Back in the spring, when Nathan Gwirtz, the incomparable creator of this website (Thanks again, Nathan!) asked if I wanted to allow people to add comments, I said “No way!” Hard as it is to admit, my skin’s a little more thin and tender than I’d prefer. The bruising comments left on The Somerville Journal‘s answering machine re my columns, for example, then printed in the paper’s “Speakout” section, upset me. And at the Women, Action, Media conference I attended a few months ago, I heard far too many scary stories of mean-spirited, nasty comments left on other women’s blogs. So: No.

A few things are encouraging me to rethink that decision.

1. A couple of weeks ago I went to a panel discussion on the media and civil liberties sponsored by, who else, the ACLU. One of the panelists raved, almost starry-eyed, about the media revolution and how blogs, UTube, Twitter et al fundamentally change how all of us can access information (Indeed, a young man with a camcorder was documenting the evening for his blog. He happened to be a September 11th conspiracy-theory advocate: everybody’s got a shtick.) Do I want commentary re Way Opens and this site to be a part of that new way to access info?
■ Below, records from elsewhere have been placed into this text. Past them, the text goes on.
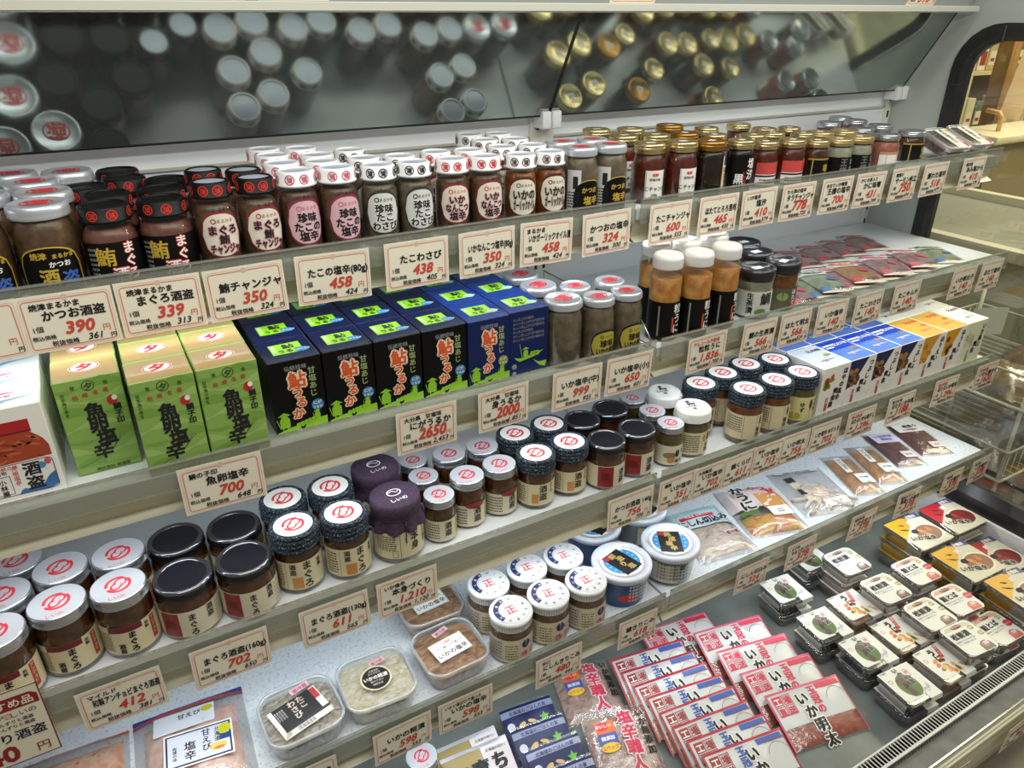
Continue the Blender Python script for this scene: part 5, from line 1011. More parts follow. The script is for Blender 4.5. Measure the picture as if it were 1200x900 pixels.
for K_, x, y, z, rz, l in ((PK1, 1.375, 1.092, 0, -16, 'pink flat packet beside the black-lidded jar, leftmost'), (PK2, 1.482, 1.094, .0095, -18, 'green and white flat packet of wasabi octopus'), (PK2, 1.450, 1.098, 0, -18, 'green flat packet underneath the front green one'), (PK3, 1.605, 1.100, .0095, -21, 'orange-topped flat packet with red meat'), (PK1, 1.570, 1.104, 0, -21, 'flat packet under the orange-topped one'),
    (PK1, 1.720, 1.102, .0095, -23, 'pink-topped flat packet right of the orange one'), (PK1, 1.690, 1.106, 0, -23, 'flat packet beneath the pink-topped one right of orange'), (PK1, 1.840, 1.104, .0095, -26, 'pink-topped flat packet, second from the right'), (PK1, 1.812, 1.108, 0, -26, 'flat packet beneath the second pink one from the right'), (PK2, 1.960, 1.108, 0, -28, 'green flat packet at the right end, by the glass'),
    (PK1, 1.600, 1.270, 0, -15, 'pink-topped flat packet in the back row, leftmost'), (PK1, 1.690, 1.274, 0, -18, 'pink-topped flat packet in the back row, second'), (PK1, 1.790, 1.280, 0, -20, 'pink-topped flat packet in the back row, third'), (PK1, 1.885, 1.285, 0, -20, 'pink-topped flat packet in the back row, rightmost')):
    place(K_, x, y, S2 + z, radians(rz), 0, l, 'packet', gp)
# shrimp trays at the right end of the top shelf
def pr(mb, mp):
    q = sub(mp, .012, .0, 0); mb.rect(-.014, .030, -.046, .046, mat('#d9d5c6'), q, .0003); mb.vtext('あみ塩から', INK, q, .002, .044, .0135, e=.0006, bold=.06); mb.rect(.016, .027, -.044, .0, mat('#b83034'), q, .0005); mb.vtext('国産', OFFW, q, .0215, -.006, .009, e=.0008); mb.ell(.020, .035, .007, .007, mat('#cdb83a'), q, .0005)
TR = tub('shrimp_tray', .078, .105, .036, noise_mat([(.3, '#6a4a44'), (.6, '#94706a'), (.8, '#b39590')], 90, .25, .6), pr, .014)
p = at(1093, 180, SH[1][1] + .04); TR.put((1.925, 1.155, EYE + SH[1][1] + .018 + .002), (radians(20), 0, radians(-8)), 'shrimp tray beside the low silver-lidded jar', 'tray', 'shrimp trays'); TR.put((2.030, 1.160, EYE + SH[1][1] + .018 + .002), (radians(20), 0, radians(-8)), 'shrimp tray at the right end of the top shelf', 'tray', 'shrimp trays')
# acrylic dividers between the columns
ACR = clear('#f2f4f2', .06, .8, .03, .03)
def divider(x, shelf, l, hgt=.07, y1=1.40):
    y0 = SH[shelf][0] + .006; mb = MB(); mb.add([(x, y0, .0008), (x, y1, .0008), (x, y1, hgt), (x, y0 + .05, hgt), (x, y0, hgt * .3)], [[0, 1, 2, 3, 4]], ACR); mb.box(x - .0008, x + .0008, y0 + .05, y1, hgt - .0006, hgt + .0006, clear('#fafafa', .3, .5, .05, .4, '#d5d9d6'))
    o = mb.build('divider', None, (0, 0, EYE + SH[shelf][1])); tag(o, l, 'divider', 'acrylic dividers')
# ---------------------------------------------------------------- bottom deck of the case
ZD = -1.45; DK = EYE + ZD
r = empty('case_deck', (.7, .53, DK))
m_ = MB(); m_.box(-1.32, 1.395, .0, .60, -.02, 0, noise_mat([(.4, '#656a67'), (.6, '#7c817e')], 5, .3)); m_.box(-1.32, 1.395, .60, .63, -.02, .19, PANEL); m_.build('deck_tray', r)
m_ = MB(); SL = mat('#c9c9c4', .35); g_ = .03
m_.box(-1.32, 1.385, -.0045, -.0005, g_ + .005, g_ + .0185, SL); m_.box(-1.32, 1.385, -.036, -.030, g_ + .006, g_ + .0185, SL)
x = -.7
while x < 1.38: m_.box(x, x + .0022, -.031, -.004, g_ + .0158, g_ + .0178, SL); x += .0098
m_.box(-1.32, 1.385, -.034, -.0045, -.03, -.026, BLACK); m_.box(-1.32, 1.385, -.0376, -.0362, g_ - .004, g_ + .017, BLACK); m_.box(-1.32, 1.385, -.0024, -.0004, -.02, g_ + .006, DARK)
x = -.7
while x < 1.38: m_.box(x, x + .0028, -.0382, -.0370, g_ - .002, g_ + .008, SL); x += .0098
m_.build('grille', r)
m_ = MB(); LG = noise_mat([(.35, '#6f706c'), (.65, '#7f807b')], 30, .45)
m_.add([(-1.32, -.0385, g_ + .004), (1.395, -.0385, g_ + .004), (1.395, -.078, g_ + .018), (-1.32, -.078, g_ + .018)], [[3, 2, 1, 0]], LG); m_.build('ledge', r)
m_ = MB(); m_.cbox(-1.32, 1.395, -.086, -.078, g_ + .010, g_ + .022, mat('#b9b9ae', .2, .6), .002, 2, True); m_.cbox(-1.32, 1.395, -.091, -.084, g_ - .09, g_ + .010, LIP, .002, 2, True); m_.cbox(-1.32, 1.395, -.096, -.090, g_ - .012, g_ + .004, mat('#c9c6ac', .3), .002, 2, True)
m_.box(-1.32, 1.395, -.088, -.05, -DK + .08, g_ - .089, mat('#b5b09a', .5)); m_.build('front_panel', r)
m_ = MB(); m_.tube([(.485, -.042, g_ + .007), (.485, -.076, g_ + .021)], .0022, STEEL); m_.build('support_rod', r)
tag(r, 'bottom deck of the case with a slatted air grille along its front', 'case deck')
D0 = ZD + .0008
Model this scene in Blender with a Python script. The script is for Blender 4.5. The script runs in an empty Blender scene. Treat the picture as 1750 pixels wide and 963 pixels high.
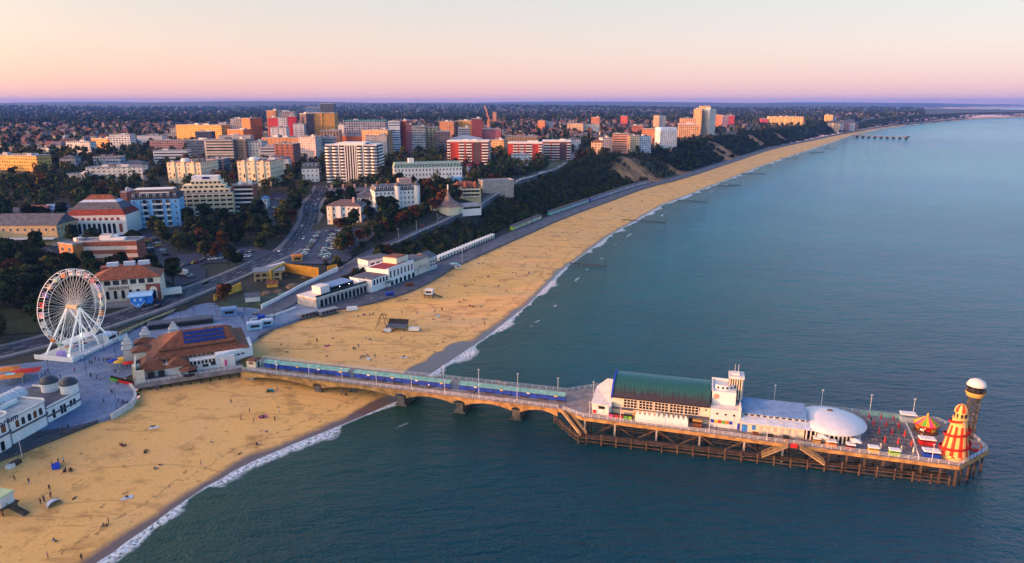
import bpy, math, random
import numpy as np
from mathutils import Vector, Matrix
R = math.radians
rnd = random.Random(7)
nrs = np.random.RandomState(11)
S = bpy.context.scene
COL = S.collection

# ---------------------------------------------------------------- camera
FOC, CAMH = 1182.0, 100.0                     # focal length in photo pixels (1750 wide), metres above the sea
PITCH = math.atan((481.5 - 175) / FOC)
cd = bpy.data.cameras.new('camera'); cam = bpy.data.objects.new('camera', cd); COL.objects.link(cam)
cd.sensor_width = 36.0; cd.lens = 36.0 * FOC / 1750.0
cd.clip_start = 1.0; cd.clip_end = 60000.0
cam.location = (0, 0, CAMH); cam.rotation_euler = (math.pi / 2 - PITCH, 0, 0)
S.camera = cam

# ---------------------------------------------------------------- light
SUN_EL = 7.0
SUN_AZ = Vector((-0.955, -0.297, 0)).normalized()
sun_dir = Vector((SUN_AZ.x * math.cos(R(SUN_EL)), SUN_AZ.y * math.cos(R(SUN_EL)), math.sin(R(SUN_EL))))
ld = bpy.data.lights.new('sun', 'SUN'); sun = bpy.data.objects.new('sun', ld); COL.objects.link(sun)
ld.energy = 5.0; ld.angle = R(0.5); ld.color = (1.0, 0.36, 0.11)
sun.rotation_euler = (-sun_dir).to_track_quat('-Z', 'Y').to_euler()

def lin(r, g, b, a=1.0):
    f = lambda c: (c / 255 / 12.92) if c <= 10 else ((c / 255 + 0.055) / 1.055) ** 2.4
    return (f(r), f(g), f(b), a)

W = bpy.data.worlds.new('World'); S.world = W; W.use_nodes = True
nt = W.node_tree; nt.nodes.clear(); N = nt.nodes; Lk = nt.links.new
def wm(op, *args):
    n = N.new('ShaderNodeMath'); n.operation = op
    for i, a in enumerate(args):
        if isinstance(a, (int, float)): n.inputs[i].default_value = a
        else: Lk(a, n.inputs[i])
    return n.outputs[0]
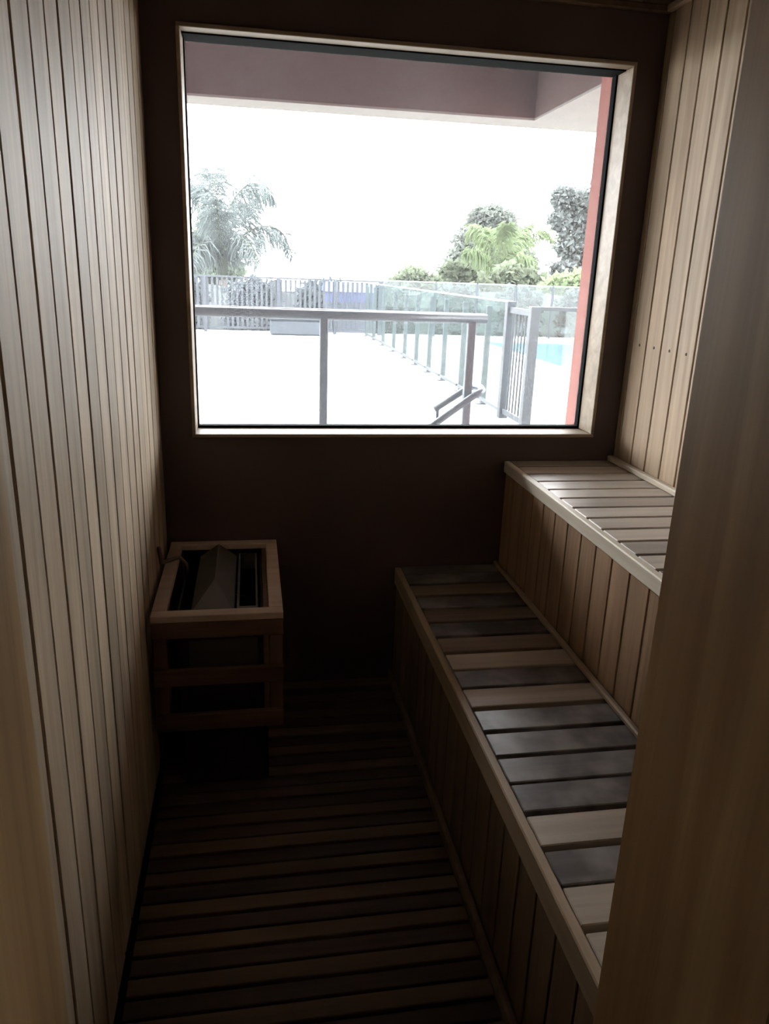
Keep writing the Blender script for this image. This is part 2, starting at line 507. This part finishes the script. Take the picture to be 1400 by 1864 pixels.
lp(box('ledger', XR - 0.08, XR - 0.04, YF + 0.006, D - 0.003, 0.80, 0.834, M['backing']), ub)
UX0, UX1 = BL_B + 0.0175, XR - 0.001
mesh_u = box_mesh('slat', UX1 - UX0, 0.0855, 0.022, 0.002)
mesh_v = mesh_u.copy()
y = 2.513
i = 0
lp(box('slat', UX0, UX1, 2.518, D - 0.003, BU_Z - 0.0225, BU_Z - 0.0005, M['slat_upper']), ub)
while y > YF + 0.1:
    dk = i in (8, 10, 12)
    lp(link('slat', mesh_v if dk else mesh_u, M['slat_upper_dark' if dk else 'slat_upper'], None,
            ((UX0 + UX1) / 2, y - 0.0492, BU_Z - 0.0115)), ub)
    y -= 0.0984
    i += 1

# ------------------------------------------------------------------ heater and its wooden guard
GX0, GX1, GY0, GY1, GZ = -0.288, 0.076, 1.977, 2.590, 0.576
g = thing('heater_guard', 'open wooden guard frame around the heater below the window', 'guard', loc=(GX0, GY0, 0.2))
w = 0.04
for x in (GX0, GX1 - w):
    for yy in (GY0 + 0.0, GY1 - w):
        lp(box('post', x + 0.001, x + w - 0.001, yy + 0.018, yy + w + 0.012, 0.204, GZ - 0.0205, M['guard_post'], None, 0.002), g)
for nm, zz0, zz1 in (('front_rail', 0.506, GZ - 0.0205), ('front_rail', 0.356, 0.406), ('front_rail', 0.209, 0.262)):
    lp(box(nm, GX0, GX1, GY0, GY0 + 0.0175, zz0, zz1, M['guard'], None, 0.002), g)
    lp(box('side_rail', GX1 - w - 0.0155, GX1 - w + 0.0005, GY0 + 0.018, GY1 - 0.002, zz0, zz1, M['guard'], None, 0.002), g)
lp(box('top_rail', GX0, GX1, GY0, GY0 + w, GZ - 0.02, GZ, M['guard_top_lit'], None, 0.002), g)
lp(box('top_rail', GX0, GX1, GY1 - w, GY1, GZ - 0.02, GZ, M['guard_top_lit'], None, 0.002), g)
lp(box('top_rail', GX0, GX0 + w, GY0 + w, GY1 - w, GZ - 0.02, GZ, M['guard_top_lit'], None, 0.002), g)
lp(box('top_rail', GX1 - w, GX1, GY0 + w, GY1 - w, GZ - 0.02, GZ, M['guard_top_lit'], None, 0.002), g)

hx0, hx1, hy0, hy1 = -0.225, 0.02, 2.045, 2.53
h = thing('sauna_heater', 'dark steel sauna heater standing inside the wooden guard', 'heater', loc=((hx0 + hx1) / 2, (hy0 + hy1) / 2, -0.0))
# outer shell: open-topped tray of sheet steel
sh = [(hx0, hx0 + 0.006, hy0, hy1, 0.19, 0.54), (hx1 - 0.006, hx1, hy0, hy1, 0.19, 0.54),
      (hx0 + 0.006, hx1 - 0.006, hy0, hy0 + 0.006, 0.19, 0.54), (hx0 + 0.006, hx1 - 0.006, hy1 - 0.006, hy1, 0.19, 0.54),
      (hx0 + 0.006, hx1 - 0.006, hy0 + 0.006, hy1 - 0.006, 0.19, 0.20)]
lp(boxes('shell', sh, M['steel_dark']), h)
lp(box('front_plate', hx0 + 0.03, hx1 - 0.015, hy0 - 0.006, hy0 - 0.0005, 0.33, 0.47, M['steel_grey'], None, 0.002), h)
lp(box('front_plate', hx0 + 0.03, hx1 - 0.015, hy0 - 0.006, hy0 - 0.0005, 0.215, 0.31, M['steel_dark'], None, 0.002), h)
lp(box('base', hx0 + 0.01, hx1 + 0.01, hy0 - 0.03, hy1, 0.0, 0.185, M['steel_dark'], None, 0.004), h)
# folded sheet hood with a hipped front running front to back in the top, and the channel beside it
bm = bmesh.new()
ya, yb = hy0 + 0.008, hy1 - 0.02


def hood(dz, dx, ys):
    return [bm.verts.new(c) for c in ((-0.185 + dx, ya, 0.548 + dz), (-0.062 - dx, ya, 0.548 + dz), (-0.122, 2.20, 0.592 + dz),
                                      (-0.185 + dx, yb, 0.548 + dz), (-0.062 - dx, yb, 0.548 + dz), (-0.122, yb, 0.592 + dz))]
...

2. After a fun-filled but exhausting trip to Kentucky, I got sick last week. Really sick. But clicking on sites about the Palin-Couric interview—and the comments about that interview—or David Letterman’s rants when stood up by John McCain—ditto—or reading the hundreds of comments from people all over the country after Friday night’s presidential debate takes almost no effort at all. Click. Scroll. Click. Encouraged by the ACLU panelists to move out of my comfort zone, i.e. to read comments from people who don’t espouse my personal beliefs, I did. And, yes, sometimes it almost hurt to read some of the garbage I read. But, and here’s what was far more, ahem, telling: There’s some really thoughtful people out there whose opinions, I found, are helping to shape my own. Hmm.

3. Yesterday I heard an artist talk about her current exhibit of elaborate, intricate pen drawings which are now on exhibit at the Boston Public Library. Like most artists, she’d left a guest book at the library for exhibit viewers to write in; so far, these comments have filled 8 books! The public has lots to say about her work,she explained excitedly, from little drawings and one-sentence comments, to, as she said, “theses!” A “guest book,” I thought. Would calling a newly added section something vaguely old-fashioned like “guest book” encourage civility? Thoughtful discourse?

Dunno.

First Reading:Unexpected Tears

Since Friends Meeting at Cambridge (FMC) has been so much a part of the Way Opens story, the first reading had to happen there. As soon as possible. A busy, busy place, however, the only time available in May was Memorial Day weekend. Not a great time to launch a book.

But, I reluctantly decided, in the spirit of “The people who show up at business meeting are FMC,” the handful of people  expected could represent the larger community, right? The May 24th event could be symbolic. So Saturday afternoon, David * set up twenty chairs in a circle in the spacious Friends Room, I arranged food and flowers, and then we waited for the first arrivals, braced, I think, for a lackluster event.

Close to forty people came! And rather than eat and shmooze, these lovely souls immediately sat down in the ever-expanding circle in “expectant waiting.”

Here’s the unexpected part: David has read the book more than once yet cried several times during the reading. In the years leading up to this book’s publication, I have read and reread Susan Lloyd Mc Garry’s poem, “Empire,” which introduces Chapter 10, countless times. Hearing her read it at the reading (Thanks again, Susan Lloyd) made me cry, however, as if I’d never before been moved by her powerful and deeply felt poem. When I read  a little piece re Patricia Watson, more tears. After the reading, friends/Friends reported they’d cried, too.

I’d thought this reading was supposed to be an opportunity to thank FMC for all its love and support. But what it actually turned out to be was an opportunity for me to be reminded of something essential, something fundamental, something very, very deep.

So, once again, thank you, FMC.

* David Myers, “my L.L. Bean outfitter, my guide and companion every step of the way,” is my wonderful husband.